# [TASK DETAILS]
Output the material below in its entirety, exactly as given.

# [DATA EXCERPT]
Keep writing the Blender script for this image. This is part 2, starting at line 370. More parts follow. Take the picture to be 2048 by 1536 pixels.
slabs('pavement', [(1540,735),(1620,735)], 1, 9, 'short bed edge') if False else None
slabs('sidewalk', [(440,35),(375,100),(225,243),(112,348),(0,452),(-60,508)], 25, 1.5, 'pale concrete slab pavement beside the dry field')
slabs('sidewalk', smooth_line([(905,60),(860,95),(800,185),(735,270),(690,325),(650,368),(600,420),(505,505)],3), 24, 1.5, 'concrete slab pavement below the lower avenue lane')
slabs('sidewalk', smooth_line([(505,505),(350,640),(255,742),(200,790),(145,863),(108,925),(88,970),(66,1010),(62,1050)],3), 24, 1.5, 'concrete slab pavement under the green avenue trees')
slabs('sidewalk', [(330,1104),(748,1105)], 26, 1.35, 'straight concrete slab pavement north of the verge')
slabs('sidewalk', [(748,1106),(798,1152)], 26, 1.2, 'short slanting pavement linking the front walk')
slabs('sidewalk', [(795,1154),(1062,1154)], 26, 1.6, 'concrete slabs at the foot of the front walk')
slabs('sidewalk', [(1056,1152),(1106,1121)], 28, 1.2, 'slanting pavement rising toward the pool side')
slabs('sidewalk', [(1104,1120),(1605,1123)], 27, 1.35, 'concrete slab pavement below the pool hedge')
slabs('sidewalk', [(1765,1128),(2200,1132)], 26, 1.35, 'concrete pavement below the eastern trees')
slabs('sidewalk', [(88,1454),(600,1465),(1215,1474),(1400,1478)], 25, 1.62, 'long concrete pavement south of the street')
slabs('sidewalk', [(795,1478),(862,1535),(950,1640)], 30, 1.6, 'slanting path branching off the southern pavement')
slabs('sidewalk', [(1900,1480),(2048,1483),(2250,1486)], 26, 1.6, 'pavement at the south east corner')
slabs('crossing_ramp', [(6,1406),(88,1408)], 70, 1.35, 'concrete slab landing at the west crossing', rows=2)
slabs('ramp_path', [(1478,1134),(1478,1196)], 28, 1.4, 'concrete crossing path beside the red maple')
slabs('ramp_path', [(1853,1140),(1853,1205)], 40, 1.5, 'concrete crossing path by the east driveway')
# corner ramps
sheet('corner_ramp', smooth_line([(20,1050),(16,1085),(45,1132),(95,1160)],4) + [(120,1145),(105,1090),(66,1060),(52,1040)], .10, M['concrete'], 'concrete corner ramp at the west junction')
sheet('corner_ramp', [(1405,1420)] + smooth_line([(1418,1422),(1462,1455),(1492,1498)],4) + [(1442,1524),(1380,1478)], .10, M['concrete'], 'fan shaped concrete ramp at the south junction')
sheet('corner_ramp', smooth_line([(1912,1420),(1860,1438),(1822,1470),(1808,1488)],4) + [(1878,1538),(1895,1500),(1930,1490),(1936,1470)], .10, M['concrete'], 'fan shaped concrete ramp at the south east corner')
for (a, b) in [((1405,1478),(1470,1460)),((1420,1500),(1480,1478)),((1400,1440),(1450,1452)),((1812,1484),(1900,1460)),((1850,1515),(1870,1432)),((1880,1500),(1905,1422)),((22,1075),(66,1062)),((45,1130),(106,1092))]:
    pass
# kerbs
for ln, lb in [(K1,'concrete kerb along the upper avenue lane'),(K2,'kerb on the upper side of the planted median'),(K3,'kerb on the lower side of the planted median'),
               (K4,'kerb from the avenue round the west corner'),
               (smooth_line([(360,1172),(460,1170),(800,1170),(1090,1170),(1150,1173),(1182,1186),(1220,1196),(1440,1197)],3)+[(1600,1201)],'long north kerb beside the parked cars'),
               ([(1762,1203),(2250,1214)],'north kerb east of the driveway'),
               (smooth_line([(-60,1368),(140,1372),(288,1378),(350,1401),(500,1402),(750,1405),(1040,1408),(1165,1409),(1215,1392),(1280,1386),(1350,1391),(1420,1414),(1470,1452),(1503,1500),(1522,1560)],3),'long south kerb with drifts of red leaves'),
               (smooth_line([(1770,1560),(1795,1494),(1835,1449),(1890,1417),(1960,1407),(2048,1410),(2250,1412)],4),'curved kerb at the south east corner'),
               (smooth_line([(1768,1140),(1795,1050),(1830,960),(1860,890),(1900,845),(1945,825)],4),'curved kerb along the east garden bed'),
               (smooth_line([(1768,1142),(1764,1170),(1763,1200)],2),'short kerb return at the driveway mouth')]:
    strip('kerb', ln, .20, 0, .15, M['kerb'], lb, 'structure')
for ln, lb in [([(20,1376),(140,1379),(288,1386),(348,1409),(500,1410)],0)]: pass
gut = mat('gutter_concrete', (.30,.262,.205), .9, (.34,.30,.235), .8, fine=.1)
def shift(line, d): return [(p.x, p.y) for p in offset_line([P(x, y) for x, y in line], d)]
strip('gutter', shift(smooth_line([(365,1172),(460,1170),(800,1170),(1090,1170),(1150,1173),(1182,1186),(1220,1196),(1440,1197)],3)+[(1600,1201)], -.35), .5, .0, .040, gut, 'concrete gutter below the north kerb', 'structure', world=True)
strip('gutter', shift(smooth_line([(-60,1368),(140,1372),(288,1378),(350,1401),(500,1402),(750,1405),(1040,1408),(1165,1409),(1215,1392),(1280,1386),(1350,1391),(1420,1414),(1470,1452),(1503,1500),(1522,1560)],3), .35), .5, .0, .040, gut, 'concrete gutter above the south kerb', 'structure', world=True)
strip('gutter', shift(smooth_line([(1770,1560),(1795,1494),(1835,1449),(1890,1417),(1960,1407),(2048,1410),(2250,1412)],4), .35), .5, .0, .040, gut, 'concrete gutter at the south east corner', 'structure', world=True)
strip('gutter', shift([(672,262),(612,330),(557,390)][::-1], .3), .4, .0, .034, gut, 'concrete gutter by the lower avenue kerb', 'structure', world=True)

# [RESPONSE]
Keep writing the Blender script for this image. This is part 2, starting at line 370. More parts follow. Take the picture to be 2048 by 1536 pixels.
slabs('pavement', [(1540,735),(1620,735)], 1, 9, 'short bed edge') if False else None
slabs('sidewalk', [(440,35),(375,100),(225,243),(112,348),(0,452),(-60,508)], 25, 1.5, 'pale concrete slab pavement beside the dry field')
slabs('sidewalk', smooth_line([(905,60),(860,95),(800,185),(735,270),(690,325),(650,368),(600,420),(505,505)],3), 24, 1.5, 'concrete slab pavement below the lower avenue lane')
slabs('sidewalk', smooth_line([(505,505),(350,640),(255,742),(200,790),(145,863),(108,925),(88,970),(66,1010),(62,1050)],3), 24, 1.5, 'concrete slab pavement under the green avenue trees')
slabs('sidewalk', [(330,1104),(748,1105)], 26, 1.35, 'straight concrete slab pavement north of the verge')
slabs('sidewalk', [(748,1106),(798,1152)], 26, 1.2, 'short slanting pavement linking the front walk')
slabs('sidewalk', [(795,1154),(1062,1154)], 26, 1.6, 'concrete slabs at the foot of the front walk')
slabs('sidewalk', [(1056,1152),(1106,1121)], 28, 1.2, 'slanting pavement rising toward the pool side')
slabs('sidewalk', [(1104,1120),(1605,1123)], 27, 1.35, 'concrete slab pavement below the pool hedge')
slabs('sidewalk', [(1765,1128),(2200,1132)], 26, 1.35, 'concrete pavement below the eastern trees')
slabs('sidewalk', [(88,1454),(600,1465),(1215,1474),(1400,1478)], 25, 1.62, 'long concrete pavement south of the street')
slabs('sidewalk', [(795,1478),(862,1535),(950,1640)], 30, 1.6, 'slanting path branching off the southern pavement')
slabs('sidewalk', [(1900,1480),(2048,1483),(2250,1486)], 26, 1.6, 'pavement at the south east corner')
slabs('crossing_ramp', [(6,1406),(88,1408)], 70, 1.35, 'concrete slab landing at the west crossing', rows=2)
slabs('ramp_path', [(1478,1134),(1478,1196)], 28, 1.4, 'concrete crossing path beside the red maple')
slabs('ramp_path', [(1853,1140),(1853,1205)], 40, 1.5, 'concrete crossing path by the east driveway')
# corner ramps
sheet('corner_ramp', smooth_line([(20,1050),(16,1085),(45,1132),(95,1160)],4) + [(120,1145),(105,1090),(66,1060),(52,1040)], .10, M['concrete'], 'concrete corner ramp at the west junction')
sheet('corner_ramp', [(1405,1420)] + smooth_line([(1418,1422),(1462,1455),(1492,1498)],4) + [(1442,1524),(1380,1478)], .10, M['concrete'], 'fan shaped concrete ramp at the south junction')
sheet('corner_ramp', smooth_line([(1912,1420),(1860,1438),(1822,1470),(1808,1488)],4) + [(1878,1538),(1895,1500),(1930,1490),(1936,1470)], .10, M['concrete'], 'fan shaped concrete ramp at the south east corner')
for (a, b) in [((1405,1478),(1470,1460)),((1420,1500),(1480,1478)),((1400,1440),(1450,1452)),((1812,1484),(1900,1460)),((1850,1515),(1870,1432)),((1880,1500),(1905,1422)),((22,1075),(66,1062)),((45,1130),(106,1092))]:
    pass
# kerbs
for ln, lb in [(K1,'concrete kerb along the upper avenue lane'),(K2,'kerb on the upper side of the planted median'),(K3,'kerb on the lower side of the planted median'),
               (K4,'kerb from the avenue round the west corner'),
               (smooth_line([(360,1172),(460,1170),(800,1170),(1090,1170),(1150,1173),(1182,1186),(1220,1196),(1440,1197)],3)+[(1600,1201)],'long north kerb beside the parked cars'),
               ([(1762,1203),(2250,1214)],'north kerb east of the driveway'),
               (smooth_line([(-60,1368),(140,1372),(288,1378),(350,1401),(500,1402),(750,1405),(1040,1408),(1165,1409),(1215,1392),(1280,1386),(1350,1391),(1420,1414),(1470,1452),(1503,1500),(1522,1560)],3),'long south kerb with drifts of red leaves'),
               (smooth_line([(1770,1560),(1795,1494),(1835,1449),(1890,1417),(1960,1407),(2048,1410),(2250,1412)],4),'curved kerb at the south east corner'),
               (smooth_line([(1768,1140),(1795,1050),(1830,960),(1860,890),(1900,845),(1945,825)],4),'curved kerb along the east garden bed'),
               (smooth_line([(1768,1142),(1764,1170),(1763,1200)],2),'short kerb return at the driveway mouth')]:
    strip('kerb', ln, .20, 0, .15, M['kerb'], lb, 'structure')
for ln, lb in [([(20,1376),(140,1379),(288,1386),(348,1409),(500,1410)],0)]: pass
gut = mat('gutter_concrete', (.30,.262,.205), .9, (.34,.30,.235), .8, fine=.1)
def shift(line, d): return [(p.x, p.y) for p in offset_line([P(x, y) for x, y in line], d)]
strip('gutter', shift(smooth_line([(365,1172),(460,1170),(800,1170),(1090,1170),(1150,1173),(1182,1186),(1220,1196),(1440,1197)],3)+[(1600,1201)], -.35), .5, .0, .040, gut, 'concrete gutter below the north kerb', 'structure', world=True)
strip('gutter', shift(smooth_line([(-60,1368),(140,1372),(288,1378),(350,1401),(500,1402),(750,1405),(1040,1408),(1165,1409),(1215,1392),(1280,1386),(1350,1391),(1420,1414),(1470,1452),(1503,1500),(1522,1560)],3), .35), .5, .0, .040, gut, 'concrete gutter above the south kerb', 'structure', world=True)
strip('gutter', shift(smooth_line([(1770,1560),(1795,1494),(1835,1449),(1890,1417),(1960,1407),(2048,1410),(2250,1412)],4), .35), .5, .0, .040, gut, 'concrete gutter at the south east corner', 'structure', world=True)
strip('gutter', shift([(672,262),(612,330),(557,390)][::-1], .3), .4, .0, .034, gut, 'concrete gutter by the lower avenue kerb', 'structure', world=True)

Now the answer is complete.